SET EXERCISE: Copy out the listing that follows, exact in every word, and skip the images.

DATA EXCERPT:
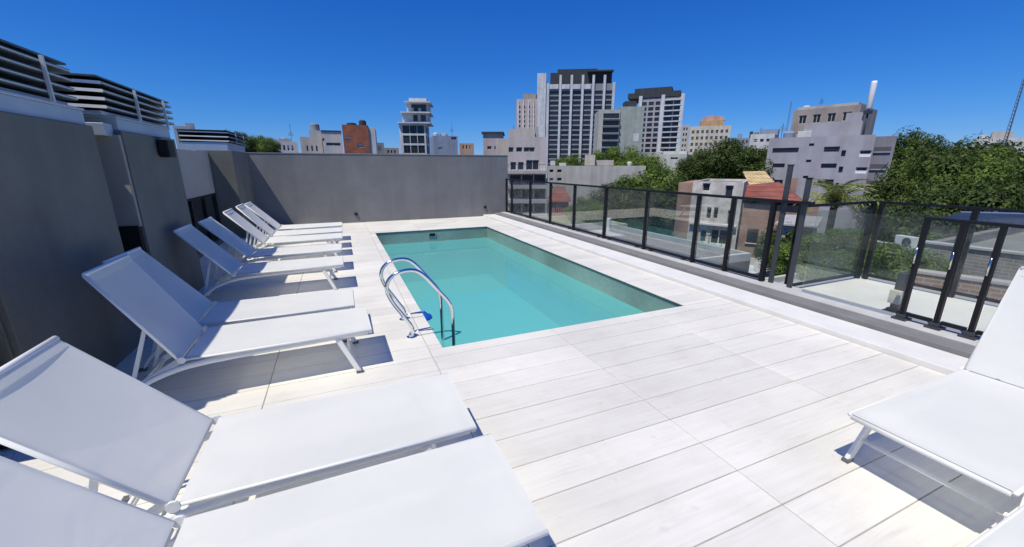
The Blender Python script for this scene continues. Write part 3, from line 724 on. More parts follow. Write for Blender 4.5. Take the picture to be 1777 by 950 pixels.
# --- big tower with white fins
b = Bld('finned_tower', 'tallest grey tower with white vertical fins and a dark crown', 950, 1064, 146, 298, 34, W_TGREY, yaw=4)
fins = [(950,1),(971,.9),(990,.9),(1009,.9),(1027,.9),(1046,.9),(1062,.9)]
zt = b.px(1007, 158)[1]; fw_ = b.w
cols = [(953,969),(973,988),(992,1007),(1011,1025),(1029,1044),(1048,1060)]
for (a, c) in cols:
    x0 = b.px(a, 200)[0]; x1 = b.px(c, 200)[0]
    for j in range(16): b.win('f', x0, x1, zt-j*3.2-2.25, zt-j*3.2, frame=W_DARK)
for j in range(17): b.win('l', 20, 26, zt-j*3.2-1.6, zt-j*3.2); b.win('l', 8, 13, zt-j*3.2-1.6, zt-j*3.2)
b.done(1)
for (u, wd) in fins:
    x = b.px(u, 200)[0]; b.box('fin', x-wd*.85, x+wd*.85, -1.3, -.004, b.z1-62, b.px(u,131)[1] if 951 < u < 1061 else b.z1+.5, W_TOWER)
for (a, c) in cols[:4]: b.boxpx('crown_panel', a, c, 147, 155, -.9, -.01, W_TOWER)
cr = b.boxpx('crown', 955, 1063, 124, 145.5, 3, 30, W_DARK)
b.boxpx('crown_roof', 968, 1038, 117, 123.8, 5, 26, W_DARK)
b.boxpx('roof_slab', 1020, 1065, 122, 124.5, -1, 30, W_DARK)
b.box('stair_tower', -7.0, -.9, 2, 30, 0, b.px(950,126)[1], W_TOWER)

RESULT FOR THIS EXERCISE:
The Blender Python script for this scene continues. Write part 3, from line 724 on. More parts follow. Write for Blender 4.5. Take the picture to be 1777 by 950 pixels.
# --- big tower with white fins
b = Bld('finned_tower', 'tallest grey tower with white vertical fins and a dark crown', 950, 1064, 146, 298, 34, W_TGREY, yaw=4)
fins = [(950,1),(971,.9),(990,.9),(1009,.9),(1027,.9),(1046,.9),(1062,.9)]
zt = b.px(1007, 158)[1]; fw_ = b.w
cols = [(953,969),(973,988),(992,1007),(1011,1025),(1029,1044),(1048,1060)]
for (a, c) in cols:
    x0 = b.px(a, 200)[0]; x1 = b.px(c, 200)[0]
    for j in range(16): b.win('f', x0, x1, zt-j*3.2-2.25, zt-j*3.2, frame=W_DARK)
for j in range(17): b.win('l', 20, 26, zt-j*3.2-1.6, zt-j*3.2); b.win('l', 8, 13, zt-j*3.2-1.6, zt-j*3.2)
b.done(1)
for (u, wd) in fins:
    x = b.px(u, 200)[0]; b.box('fin', x-wd*.85, x+wd*.85, -1.3, -.004, b.z1-62, b.px(u,131)[1] if 951 < u < 1061 else b.z1+.5, W_TOWER)
for (a, c) in cols[:4]: b.boxpx('crown_panel', a, c, 147, 155, -.9, -.01, W_TOWER)
cr = b.boxpx('crown', 955, 1063, 124, 145.5, 3, 30, W_DARK)
b.boxpx('crown_roof', 968, 1038, 117, 123.8, 5, 26, W_DARK)
b.boxpx('roof_slab', 1020, 1065, 122, 124.5, -1, 30, W_DARK)
b.box('stair_tower', -7.0, -.9, 2, 30, 0, b.px(950,126)[1], W_TOWER)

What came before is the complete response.